Oh that just sounds painful. I know I was too hard on myself, and often unrealistic with my children. I wanted to be perfect and have a perfect family. What a waste of time and energy!! I'm so much happier knowing that it's okay to be gentle on myself and have realistic expectations for all of us. Really true post, Sue.
word verification: tramatis...as in, looking at my old journals would tramatis me very much.

Jill said...

Oh yes, what a treasure. Whenever I go back and read my old journals, I get so lost in them, and it really does bring me back in time. It seems most of my entries I mention how tired I was. Life was so unrelenting back then...so many little people needing me. But they were sweet times too. Very sweet.

Heather Anderson said...

This post gives me hope...I love it:) THANKS

jen said...

very, very cool.
what's cool is that you took the time to write when (i'm sure) you had so little time. . .
i'm now that girl that you were in 1981! thank you so much for the inspiration and encouragement! very wise thoughts.

Darlene said...

How I do remember those days when I helped you take care of those three little ones. I seem to only remember the good parts. Even some of the bad times had lots of good in them, like when I rocked Ryan when he had such bad asthma and I tried to keep him from crying by having him listen and watch for the airplanes which came by every few minutes. I certainly knew what kind of days you had, Sue. You were such a good Mom and you still are.

As for me, I hardly wrote in my journals. Once in a while I would write a bit, but I don't even remember where those journals are.

I too remember when I was young and rearing all of you. I think I must have forgotten the bad times, although I am sure there were many. But when it comes to remembering each of you, I seem to bring to mind only the good times too. Maybe it's a good thing that our memories retain little of the bad times as we get older.

Having children and helping them to grow up well in every way is a hard job. Just the taking care of them and all that is connected to that is quite daunting. Maybe that is why not too many people nowdays are willing to have large families. In a way, that is too bad because as you get older (and for me just old) it is so neat to have a large family. We do receive such joy from them now.

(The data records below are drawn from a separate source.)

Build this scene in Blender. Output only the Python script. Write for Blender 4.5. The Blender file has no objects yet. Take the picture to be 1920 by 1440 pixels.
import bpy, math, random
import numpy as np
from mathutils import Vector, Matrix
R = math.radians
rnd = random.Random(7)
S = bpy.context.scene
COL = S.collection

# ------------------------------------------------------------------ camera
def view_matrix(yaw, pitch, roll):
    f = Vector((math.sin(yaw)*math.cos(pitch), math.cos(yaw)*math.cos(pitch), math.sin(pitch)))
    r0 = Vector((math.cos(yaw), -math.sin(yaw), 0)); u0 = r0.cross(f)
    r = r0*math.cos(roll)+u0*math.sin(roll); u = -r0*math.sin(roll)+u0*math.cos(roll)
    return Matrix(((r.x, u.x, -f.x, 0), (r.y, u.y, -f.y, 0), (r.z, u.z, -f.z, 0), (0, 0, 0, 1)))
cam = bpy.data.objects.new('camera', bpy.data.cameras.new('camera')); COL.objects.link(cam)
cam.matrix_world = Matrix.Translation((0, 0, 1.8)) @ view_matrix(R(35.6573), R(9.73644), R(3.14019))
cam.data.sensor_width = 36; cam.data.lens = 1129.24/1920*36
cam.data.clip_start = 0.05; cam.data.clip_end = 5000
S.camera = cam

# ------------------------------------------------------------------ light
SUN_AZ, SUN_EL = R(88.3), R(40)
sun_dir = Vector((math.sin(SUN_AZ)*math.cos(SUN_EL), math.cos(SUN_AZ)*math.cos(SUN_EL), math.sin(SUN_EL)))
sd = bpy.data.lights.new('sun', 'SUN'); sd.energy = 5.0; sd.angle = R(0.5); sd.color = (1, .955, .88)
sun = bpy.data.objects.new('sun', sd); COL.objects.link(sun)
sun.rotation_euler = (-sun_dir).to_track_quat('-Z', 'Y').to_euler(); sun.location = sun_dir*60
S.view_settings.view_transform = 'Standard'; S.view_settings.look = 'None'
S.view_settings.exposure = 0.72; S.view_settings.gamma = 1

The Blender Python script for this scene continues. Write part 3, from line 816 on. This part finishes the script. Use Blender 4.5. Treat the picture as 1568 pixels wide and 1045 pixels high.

As for writing in my journal these days, I got out the one you gave me in 2006 and discovered that I had written in it right after Christmas and I haven't written in it since!! Isn't that just awful? I am going to write in it tomorrow, I promise.

jen said...

I wish I could tell you how this made me feel today.
Trying so hard to "be perfect for my (big) family."
Needing to be "gentle with myself."
Just what I needed. A hug from a faraway friend.

Amy said...

I had to laugh as I read this. You described me. I probably am too hard on myself, and I still carry close to my heart the visions of a perfect Norman Rockwell kind of life that always evades me just a little. Your recollections and advice always help me be a little better. I just need to focus on letting go. Thank you!

Jess said...

I've never been a very good journal keeper, and the ones I did keep were lost in a flood- you've given me good reason to start again. Thank you

Janis said...

Really enjoyed this Post, Sue! My mom to this day always writes in what she calls her "diary." Today, they call them Journals. I tried to buy her a new diary for her birthday last week and according to Hallmark they only make "diaries" for children nowadays. Lock and all! I do "jot" things down on a calendar every night but after reading your post today I think I will actually start to really "journal." My kids aren't 5,3, and 1, but better late than never! I do remember you always having humidifiers in the kids rooms. Poor babies, asthma is no fun! My husband has it but with a nebulizer, Advair, and a rescue inhaler it is now quite manageable! Thanks for the inspiration to write more! I'm really going to do it!